* _Data excerpt_:
******

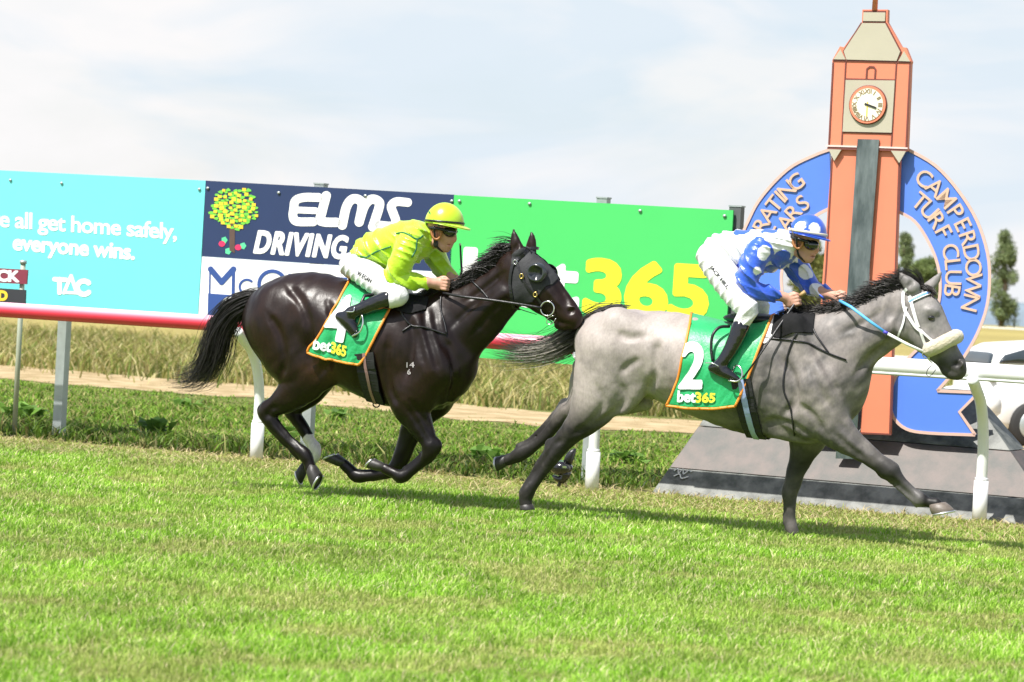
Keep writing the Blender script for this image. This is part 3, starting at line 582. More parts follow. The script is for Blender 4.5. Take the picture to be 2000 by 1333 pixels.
def ring_text(s, p0, p1, i0, h, parts):
    """letters i0.. of s sit between traced centres p0 (letter i0) and p1 (last letter)"""
    wd = [{'I': .55, 'M': 1.25, 'W': 1.4, ' ': .6}.get(c, 1.0) for c in s]; ce = np.cumsum(wd)-np.array(wd)/2
    d0 = T.a(p0)-CC; d1 = T.a(p1)-CC; a0 = math.atan2(d0[1], d0[0]); a1 = math.atan2(d1[1], d1[0])
    if a1 > a0: a1 -= 2*math.pi
    r = (np.linalg.norm(d0)+np.linalg.norm(d1))/2
    for c, e in zip(s, ce):
        if c == ' ': continue
        a = a0+(a1-a0)*(e-ce[i0])/(ce[-1]-ce[i0]); V, F = text_mesh(c, bold=.004); V = V-(V.min(0)+V.max(0))/2; V = V*h/.72; ph = a-math.pi/2
        M = np.array([[math.cos(ph), -math.sin(ph)], [math.sin(ph), math.cos(ph)]]); parts.append((V@M.T+CC+r*np.array([math.cos(a), math.sin(a)]), F))
LT = []
ring_text('CAMPERDOWN', (1805, 349), (1896, 592), 0, .125, LT); ring_text('TURF CLUB', (1796, 396), (1863, 569), 0, .125, LT)
ring_text('CELEBRATING', (1484, 437), (1558, 360), 5, .125, LT); ring_text('YEARS', (1533, 433), (1570, 399), 2, .125, LT)
for part in LT: T.make('letter', [part], pm('cream_gold_paint', (.62, .42, .30), .4, .05), rib, .0, .012)
# shaft
T.off = .06
T.make('shaft', [T.poly([(1584, 848), (1641, 848), (1673, 288), (1625.5, 288)]), T.poly([(1680, 849), (1738, 849), (1758, 290), (1713, 288)])], ORG, post, -.05, .05)
T.make('shaft_trim', [band2([T.a(p) for p in L0], .012) for L0 in ([(1679, 846), (1741, 849)], [(1614, 520), (1626, 296)], [(1589, 845), (1614, 520)], [(1738, 846), (1757, 296)])], TRIM, post, .0, .004)
T.off = .097
T.make('mirror_panel', [T.poly([(1632, 896), (1670, 897), (1717, 273), (1675, 272)])], GLASS, post, -.012, .012)
# tower head
T.off = .08
head = T.make('tower_head', [T.poly(kt((75, 1292), (765, 1308), (795, 560), (800, 535), (752, 415), (715, 412), (592, 195), (595, 85), (375, 85), (370, 195), (215, 412), (180, 405), (115, 522), (112, 560)))], ORG, post, -.05, .05)
T.make('roof', [T.poly(kt((240, 520), (675, 532), (706, 452), (576, 205), (378, 203), (217, 448))), T.poly(kt((128, 518), (232, 520), (188, 432))), T.poly(kt((690, 533), (792, 537), (740, 447))), T.poly(kt((384, 186), (574, 188), (578, 112), (388, 110)))], BEI, head, 0, .012)
T.make('clock_surround', [T.poly(kt((207, 1145), (632, 1155), (660, 702), (234, 698)))], BEI, head, 0, .012)
T.make('corner_bracket', [T.poly([(1619, 292), (1644, 293), (1630, 315)]), T.poly([(1741, 295), (1770, 296), (1757, 319)])], BEI, head, 0, .012)
T.make('tower_trim', [band2([T.a(p) for p in kt(*L0)], w_) for L0, w_ in ((((120, 525), (797, 542)), .014), (((232, 690), (662, 700)), .014), (((203, 1146), (635, 1160)), .014), (((385, 104), (580, 104)), .014), (((378, 190), (578, 195)), .014), (((232, 540), (195, 1290)), .010), (((672, 545), (625, 1300)), .010), (((122, 545), (85, 1285)), .012), (((790, 555), (755, 1300)), .012), (((410, 690), (416, 600), (440, 582), (475, 584), (490, 605), (484, 690)), .012), (((370, 200), (212, 450)), .012), (((582, 205), (712, 455)), .012), (((212, 450), (240, 520)), .008), (((712, 455), (680, 535)), .008), (((72, 1288), (330, 1296)), .016), (((505, 1300), (768, 1310)), .016))], TRIM, head, 0, .006)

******

Set the listing down in full and exactly. Pictures within it should not appear in the copy.

* _Reply_:
Keep writing the Blender script for this image. This is part 3, starting at line 582. More parts follow. The script is for Blender 4.5. Take the picture to be 2000 by 1333 pixels.
def ring_text(s, p0, p1, i0, h, parts):
    """letters i0.. of s sit between traced centres p0 (letter i0) and p1 (last letter)"""
    wd = [{'I': .55, 'M': 1.25, 'W': 1.4, ' ': .6}.get(c, 1.0) for c in s]; ce = np.cumsum(wd)-np.array(wd)/2
    d0 = T.a(p0)-CC; d1 = T.a(p1)-CC; a0 = math.atan2(d0[1], d0[0]); a1 = math.atan2(d1[1], d1[0])
    if a1 > a0: a1 -= 2*math.pi
    r = (np.linalg.norm(d0)+np.linalg.norm(d1))/2
    for c, e in zip(s, ce):
        if c == ' ': continue
        a = a0+(a1-a0)*(e-ce[i0])/(ce[-1]-ce[i0]); V, F = text_mesh(c, bold=.004); V = V-(V.min(0)+V.max(0))/2; V = V*h/.72; ph = a-math.pi/2
        M = np.array([[math.cos(ph), -math.sin(ph)], [math.sin(ph), math.cos(ph)]]); parts.append((V@M.T+CC+r*np.array([math.cos(a), math.sin(a)]), F))
LT = []
ring_text('CAMPERDOWN', (1805, 349), (1896, 592), 0, .125, LT); ring_text('TURF CLUB', (1796, 396), (1863, 569), 0, .125, LT)
ring_text('CELEBRATING', (1484, 437), (1558, 360), 5, .125, LT); ring_text('YEARS', (1533, 433), (1570, 399), 2, .125, LT)
for part in LT: T.make('letter', [part], pm('cream_gold_paint', (.62, .42, .30), .4, .05), rib, .0, .012)
# shaft
T.off = .06
T.make('shaft', [T.poly([(1584, 848), (1641, 848), (1673, 288), (1625.5, 288)]), T.poly([(1680, 849), (1738, 849), (1758, 290), (1713, 288)])], ORG, post, -.05, .05)
T.make('shaft_trim', [band2([T.a(p) for p in L0], .012) for L0 in ([(1679, 846), (1741, 849)], [(1614, 520), (1626, 296)], [(1589, 845), (1614, 520)], [(1738, 846), (1757, 296)])], TRIM, post, .0, .004)
T.off = .097
T.make('mirror_panel', [T.poly([(1632, 896), (1670, 897), (1717, 273), (1675, 272)])], GLASS, post, -.012, .012)
# tower head
T.off = .08
head = T.make('tower_head', [T.poly(kt((75, 1292), (765, 1308), (795, 560), (800, 535), (752, 415), (715, 412), (592, 195), (595, 85), (375, 85), (370, 195), (215, 412), (180, 405), (115, 522), (112, 560)))], ORG, post, -.05, .05)
T.make('roof', [T.poly(kt((240, 520), (675, 532), (706, 452), (576, 205), (378, 203), (217, 448))), T.poly(kt((128, 518), (232, 520), (188, 432))), T.poly(kt((690, 533), (792, 537), (740, 447))), T.poly(kt((384, 186), (574, 188), (578, 112), (388, 110)))], BEI, head, 0, .012)
T.make('clock_surround', [T.poly(kt((207, 1145), (632, 1155), (660, 702), (234, 698)))], BEI, head, 0, .012)
T.make('corner_bracket', [T.poly([(1619, 292), (1644, 293), (1630, 315)]), T.poly([(1741, 295), (1770, 296), (1757, 319)])], BEI, head, 0, .012)
T.make('tower_trim', [band2([T.a(p) for p in kt(*L0)], w_) for L0, w_ in ((((120, 525), (797, 542)), .014), (((232, 690), (662, 700)), .014), (((203, 1146), (635, 1160)), .014), (((385, 104), (580, 104)), .014), (((378, 190), (578, 195)), .014), (((232, 540), (195, 1290)), .010), (((672, 545), (625, 1300)), .010), (((122, 545), (85, 1285)), .012), (((790, 555), (755, 1300)), .012), (((410, 690), (416, 600), (440, 582), (475, 584), (490, 605), (484, 690)), .012), (((370, 200), (212, 450)), .012), (((582, 205), (712, 455)), .012), (((212, 450), (240, 520)), .008), (((712, 455), (680, 535)), .008), (((72, 1288), (330, 1296)), .016), (((505, 1300), (768, 1310)), .016))], TRIM, head, 0, .006)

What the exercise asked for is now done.